VTIは株価が高い分、投資元本が大きくて端数が気にならないほどたっぷり配当金をもらえないと、相対的に株価が安いVTの場合よりもDRIPによる再投資効率が悪いということです。でも、SBI証券でこのシミュレーションのようにおそろしく手間のかかる再投資を年に4回ずつ継続できるか考えると非常にあやしいですし、基本的に(サクソバンク仕様ではあっても)DRIPが良いことは間違いありません。ただし、株価が高い銘柄ほど、効率を上げるために必要な元本が増えるということです。

これは、端株数に対応したDRIPが行える米国Firstrade証券では問題視されないことです。

サクソバンク証券に入庫できたら

いずれサクソバンク証券の特定口座に入庫できるようになると思います。そこで、2013年1月に1,000万円分のVTIを移管した状態に近いシミュレーションを試しました。初月に予算1,000万円で購入、あとはガチホした場合です。

サクソバンク証券にVTIを入庫できたら

縦軸のスケールを変えています。もらった配当金の合計は145万円、再投資できなかった端数の合計が8.4万円ですから、配当金の約93%は再投資されました。SBI証券だと約27万円が税金として徴収されたものが、サクソバンク証券に移管してDRIPを有効にしただけで、VTIの買い増しに充当されたのです。これって凄いですよね。VTIを1,000万円保有している人は、端株数に対応していないことで配当金の7%程度が残念なことになるとしても、現在の日本の証券会社では100%残念なのだから、たとえ移管手数料がかかっても喜んでサクソバンク証券に移管するでしょう。

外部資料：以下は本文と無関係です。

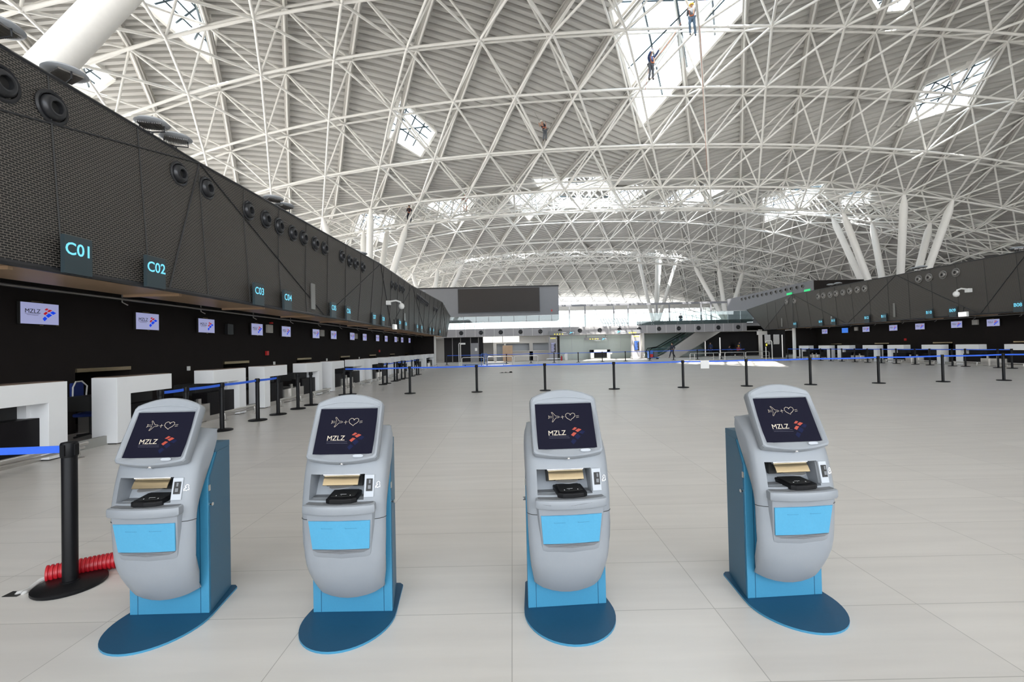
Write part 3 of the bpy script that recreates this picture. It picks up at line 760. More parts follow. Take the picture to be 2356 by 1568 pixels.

すでに日本の証券会社に、1銘柄でまとまった金額の米国株式または米国ETFを保有している人は、サクソバンク証券が特定口座に対応したら泣いて喜ぶと思います。(ただし、1銘柄で1,000万円ぐらいないと爆発的な効果はないと思いますので、5銘柄合計で1,000万円というように分散投資している人は別の意味で泣くかも知れません。)

でも楽天証券の特定口座から他社の特定口座への出庫はできないそうです。泣く人続出でしょうか。

サクソバンク証券のDRIPは無料ですから、それだけでは全く利益が出ませんが、おそらくいくらかは普通に買い増ししてくれるでしょうから、その購入手数料+為替手数料は売上になります。また、将来買い増しを終えて少しずつ売却するようになっても、DRIPは自動で継続されているのでそのままサクソバンク証券に置いておくだろうし、売却すれば手数料が売上になります。

DRIPは日本でも普及するか

DRIPの効果は受益者には抜群ですが、それだけでは証券会社は利益を確保できません。なので、DRIPには対応したくないのが本音でしょう。でも顧客が保有している米国ETFや米国株が黒船サクソバンク証券に大量に流れるようになれば、腰の重い日本の証券会社もDRIPに対応し始めるかも知れません。その意味では未来は個人投資家の行動にかかっています。

僕はその対象外ですが、日本の証券会社もDRIPに、しかもできれば端株数に対応した再投資効率100%のDRIPに対応して欲しいです。そうなるとインデックスファンド対米国ETFの競争によって、再度ローコスト化が進むかも知れないと期待するからです。つまり、サクソバンク証券の米国株式取扱開始は、全てのインデックス投資家にとっても良い話なのです。